Despite her photography genius, she still feels unsatisfied with her finished product. Until she witnesses a car accident where a pedestrian dies.
Shocked at first, her natural impulse to capture the scene on film takes over and she soon realizes the thrill and fulfillment when the photographs are developed. She starts concentrating on near deaths, tragic accidents and the like as her subject. She begins to manipulate the photographs by adding blood and gore. But running out of tragedies to capture, she fights the strong urge to help people meet their untimely deaths and that leads her to a mental breakdown. Jas (Roseanne Wong), her best friend, manages to pull her up before she falls into a state of psychosis. However, just as soon as she returns to normalcy, she starts receiving mysterious videotapes on torture and death. She realizes that hers is not the only obsession to capture cruelty and gory deaths as art.
The film has a lot of clever camerawork and suggestive lighting and heightens the eeriness of the
already spine-chilling story. Although there is profuse blood soaking and spilling, complementing the macabre events of torture and death, the filmmakers succeed in adding
elegance to the scenes with the play of colors, angles and lighting, as well as an unsettling scoring. Overall, the movie is truly morbid and unsettling, however; it is
noteworthy that filmmakers center as well on understanding what goes on inside the mind of the protagonist and not only on her consequential actions.
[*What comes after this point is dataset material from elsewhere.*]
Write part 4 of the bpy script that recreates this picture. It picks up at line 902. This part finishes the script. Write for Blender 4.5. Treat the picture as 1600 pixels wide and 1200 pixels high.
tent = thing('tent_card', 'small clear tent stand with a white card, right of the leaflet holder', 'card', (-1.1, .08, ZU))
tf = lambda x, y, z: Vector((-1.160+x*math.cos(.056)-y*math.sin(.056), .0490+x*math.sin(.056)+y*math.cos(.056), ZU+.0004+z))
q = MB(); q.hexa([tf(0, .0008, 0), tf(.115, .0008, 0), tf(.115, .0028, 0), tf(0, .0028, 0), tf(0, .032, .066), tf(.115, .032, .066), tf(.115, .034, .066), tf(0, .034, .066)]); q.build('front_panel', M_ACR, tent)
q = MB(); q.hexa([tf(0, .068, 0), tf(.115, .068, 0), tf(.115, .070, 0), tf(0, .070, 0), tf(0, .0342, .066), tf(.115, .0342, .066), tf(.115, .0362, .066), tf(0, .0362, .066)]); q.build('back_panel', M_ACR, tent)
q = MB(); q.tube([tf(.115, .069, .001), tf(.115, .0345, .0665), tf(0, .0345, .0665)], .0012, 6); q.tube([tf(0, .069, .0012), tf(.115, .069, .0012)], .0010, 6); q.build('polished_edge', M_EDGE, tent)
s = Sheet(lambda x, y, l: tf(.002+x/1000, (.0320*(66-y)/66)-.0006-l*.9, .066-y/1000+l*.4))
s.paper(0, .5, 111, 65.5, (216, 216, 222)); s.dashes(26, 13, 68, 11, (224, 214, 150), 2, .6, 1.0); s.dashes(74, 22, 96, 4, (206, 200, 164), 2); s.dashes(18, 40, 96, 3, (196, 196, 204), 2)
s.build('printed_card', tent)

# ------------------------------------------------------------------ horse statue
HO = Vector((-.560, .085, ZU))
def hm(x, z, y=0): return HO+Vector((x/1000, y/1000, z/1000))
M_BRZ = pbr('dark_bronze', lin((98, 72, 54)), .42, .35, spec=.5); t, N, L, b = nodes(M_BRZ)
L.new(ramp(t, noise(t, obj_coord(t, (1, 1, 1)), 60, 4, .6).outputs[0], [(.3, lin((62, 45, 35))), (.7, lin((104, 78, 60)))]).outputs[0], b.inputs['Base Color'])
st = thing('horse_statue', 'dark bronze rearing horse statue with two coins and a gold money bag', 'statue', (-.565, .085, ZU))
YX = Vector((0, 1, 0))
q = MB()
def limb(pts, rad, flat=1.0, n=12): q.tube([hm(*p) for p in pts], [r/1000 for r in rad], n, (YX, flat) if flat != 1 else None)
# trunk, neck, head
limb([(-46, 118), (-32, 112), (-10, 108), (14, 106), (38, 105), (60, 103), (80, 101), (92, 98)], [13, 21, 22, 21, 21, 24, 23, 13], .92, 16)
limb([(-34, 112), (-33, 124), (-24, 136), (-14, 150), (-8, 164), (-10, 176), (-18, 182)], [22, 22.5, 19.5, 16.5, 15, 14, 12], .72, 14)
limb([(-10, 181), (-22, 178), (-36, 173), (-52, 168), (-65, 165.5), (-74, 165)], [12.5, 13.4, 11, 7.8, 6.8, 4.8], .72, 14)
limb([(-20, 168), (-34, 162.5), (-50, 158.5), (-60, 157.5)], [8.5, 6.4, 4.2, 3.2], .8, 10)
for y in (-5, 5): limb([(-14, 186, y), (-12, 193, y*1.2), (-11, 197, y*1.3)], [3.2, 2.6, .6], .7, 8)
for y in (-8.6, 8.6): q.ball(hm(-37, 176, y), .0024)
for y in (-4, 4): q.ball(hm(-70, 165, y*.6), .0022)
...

Race Wong tackles the role with much depth and passion. The first part of the movie is quite slow but fascinating, unraveling the mystery of the protagonist's psychological make-up. The second part takes a swift shift into a more generic horror plot and ends a little bit disappointing. There are some narrative lapses but ultimately can be forgiven because of the directorial depth and artistry.
Finding beauty in death is perfectly normal and even poetic if death is associated with peace and
embracing one's ultimate destiny. However, fascination with death because of brutality and violence is definitely a sign of psychological and moral disturbance.
If the focus of an art (or any visual presentation) is the grotesque details that underline human cruelty and disrespect for life, then this merely becomes an excuse to tap into a person's threshold for violence and sell sensationalism. Mass media and some pseudo artists too indolent to be creative and too impatient to hang on to decency merely use violence and play up on morbidity to present and sell their work. There can never be an excuse to feature dismembered corpses sprawled on ground, blood splattered everywhere while apathetic nosy bystanders press their noses to be included in the scene. The idea is sickening. Perhaps what is more disturbing is the fact that society is constantly raising its threshold of tolerance for violence and gory deaths to a point of not only passive acceptance but worse, active fascination. Parental guidance required for gruesome scenes and ideas of a lesbian relation.